Saffy’s reply rang through the apartment. “I was dressed, but then Jason said my bum looked fat in these jeans, so now I have to change!”

“I said that she looked fine!” I yelled. “I never said anything about fat or bums!”

“You hesitated!” came Saffy’s voice.

For days afterwards, it was all I could talk about. “Ooh, you should never attempt to answer that question!” cooed Barney Chen. “Don’t go anywhere near the bum unless you know what you’re doing. Like I do,” he added with a loaded look.

“You hesitated. Fatal mistake,” said Karl, my best friend. “It’s like a legal contract. Clause 16 – Hesitation shall be taken to imply fatness and unattractive bums and no further correspondence shall be entered into. The second worse question is ‘What are you thinking about?’”

“Well, all I know is that I’m never going to answer that question ever again. Saffy hasn’t spoken to me for days. It’s ridiculous!”

“Which isn’t necessarily such a bad thing,” said Karl, unhappily married man.

Monday, November 06, 2006

Wrong Number

I really don’t care how many people I offend out there, but…I loathe telemarketers.

There. I said it. The world didn’t come to a crashing halt. The phone lines haven’t rung off the hook with irate companies complaining. In fact, I with they would call to complain because I’m so ready to give them an earful.

This is how it always turns out. After a beastly day dealing with unreasonable editors and ungrateful flatmates, I crawl into bed, relieved that until dawn, I can finally have some peace and quiet. I plump up my pillows with a happy sigh. I reach for the TV’s remote control and flick through all the shows I’ve taped on Smart TV. I’m two minutes into “Smallville” when the phone rings.

And this is how the conversation normally goes…
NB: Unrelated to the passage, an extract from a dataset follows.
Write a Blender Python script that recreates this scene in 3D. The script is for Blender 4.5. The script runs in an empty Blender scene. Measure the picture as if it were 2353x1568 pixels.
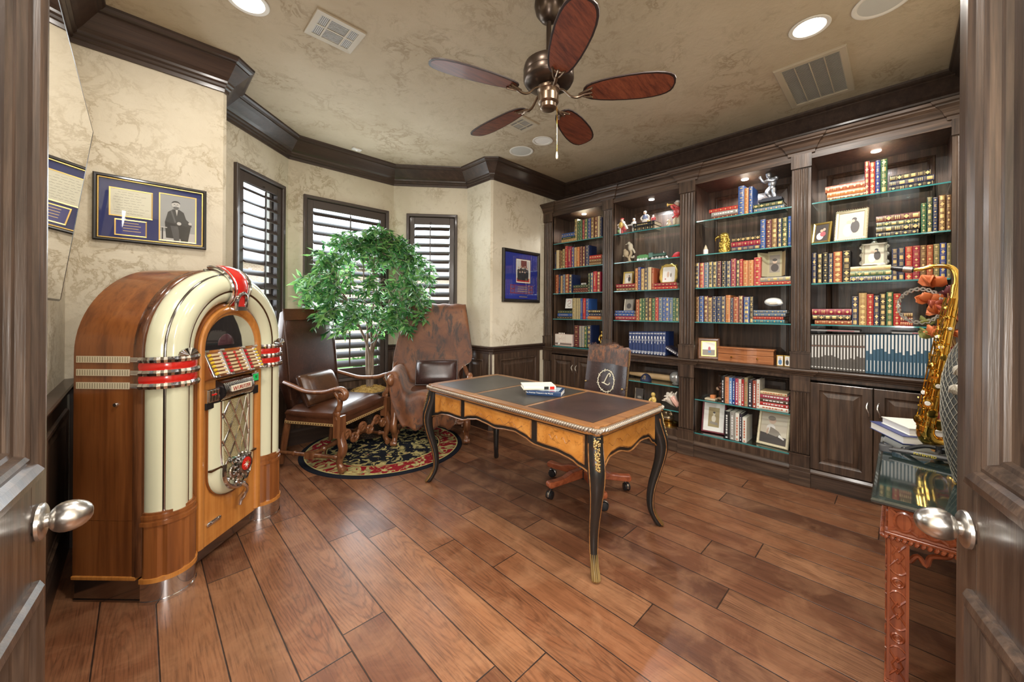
import bpy, bmesh, math, random
from mathutils import Vector, Matrix
from math import sin, cos, pi, radians, atan2, hypot, sqrt
random.seed(7)
S = bpy.context.scene
COL = S.collection
# ------------------------------------------------------------------ camera, world, light
YAW = radians(44.417)
FX, FY = sin(YAW), cos(YAW)            # forward
RX, RY = cos(YAW), -sin(YAW)           # right
def rd(r, d):                          # right / forward distances from the doorway -> room coordinates
    return (d*FX + r*RX, d*FY + r*RY)
cd = bpy.data.cameras.new('camera'); cam = bpy.data.objects.new('camera', cd); COL.objects.link(cam)
cd.sensor_width = 36.0; cd.lens = 13.35; cd.shift_y = -0.02784; cd.clip_start = 0.05
cam.matrix_world = Matrix.Translation((0, 0, 1.34)) @ Matrix.Rotation(-YAW, 4, 'Z') @ Matrix.Rotation(pi/2, 4, 'X') @ Matrix.Rotation(0.007, 4, 'Z')
S.camera = cam
S.view_settings.view_transform = 'Standard'; S.view_settings.look = 'None'
S.view_settings.gamma = 1.0; S.view_settings.use_curve_mapping = False
S.view_settings.exposure = 0.42
W = bpy.data.worlds.new('sky'); S.world = W; W.use_nodes = True
wb = W.node_tree.nodes['Background']; wb.inputs[0].default_value = (0.86, 0.93, 1.0, 1); wb.inputs[1].default_value = 5.0
def lamp(name, kind, loc, power, color=(1, .93, .82), size=.2, rot=None, parent=None, spread=None, spot=None):
    l = bpy.data.lights.new(name, kind); l.energy = power; l.color = color
    if kind == 'AREA':
        l.shape = 'DISK'; l.size = size
        if spread: l.spread = spread
    else: l.shadow_soft_size = size
    if kind == 'SPOT': l.spot_size = spot or radians(100); l.spot_blend = .6
    o = bpy.data.objects.new(name, l); COL.objects.link(o); o.location = loc
    if rot: o.rotation_euler = rot
    if parent: o.parent = parent
    return o
# unseen fill light added in the foyer behind the photographer, and the photographer's flash
hx, hy = rd(0, -1.1)
lamp('foyer_lamp', 'AREA', (hx, hy, 2.5), 120, (1, .96, .90), 1.6, (radians(66), 0, -YAW))
fx_, fy_ = rd(.02, -.12)
lamp('camera_flash', 'POINT', (fx_, fy_, 1.22), 52, (1, .97, .93), .10)
# daylight coming in at the three bay windows
for nm_, x_, y_, rz_, w_, p_ in (('left', .80, 3.94, 42, .5, 15), ('middle', 1.62, 4.12, 0, .8, 30), ('right', 2.46, 3.90, -39, .5, 15)):
    o_ = lamp('daylight_'+nm_, 'AREA', (x_, y_, 1.60), p_, (.90, .96, 1), w_, (radians(-90), 0, radians(rz_)))
    o_.data.shape = 'RECTANGLE'; o_.data.size_y = 1.6
# added fill lamps without fittings, out of view over the near part of the room
for x_, y_ in ((1.55, .30), (.35, 1.05)): lamp('ceiling_light', 'AREA', (x_, y_, 3.03), 24, (1, .93, .84), .15, (0, 0, 0))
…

Me: Hello, Jason speaking.
Caller: Ah, hello? Hello?
Me: Yes?
Caller: Can I speak to Mr Jason please?
Me: This is he.
Caller: Ah, hello? Mr Jason please!
Me: This is Jason speaking.
Caller (sound of paper shuffling): Ah, I want to speak to Mr Jason Hahn. Not Mr Jason Speaking.
Me: Are you trying to sell me something?
Caller: Ah, Mr Jason, ah. Did you fill in a competition form at Uzbekhistan Shopping Centre recently?
Me: Why?
Caller: Is your IC number S4939393Z?
Me: Maybe. Why?
Caller: Ahh, congratulations Mr Jason! You’ve just won a great prize, but to claim it, you must come down to Uzbekhistan in the next one hour, hor and then…
Me: Well, if I’ve won something, why don’t you just send me the voucher.
Caller: Uhm, sorry, hor Mr Jason. You must come down to claim this prize.
Me: It’s nine o’clock at night!
Caller: So you don’t want to claim the prize, is it?
Me: Well, it’s not that I don’t want to. It’s just that…
Caller: OK. [click].

Who can sleep after such an aggravating phone call? It's hateful. Just hateful!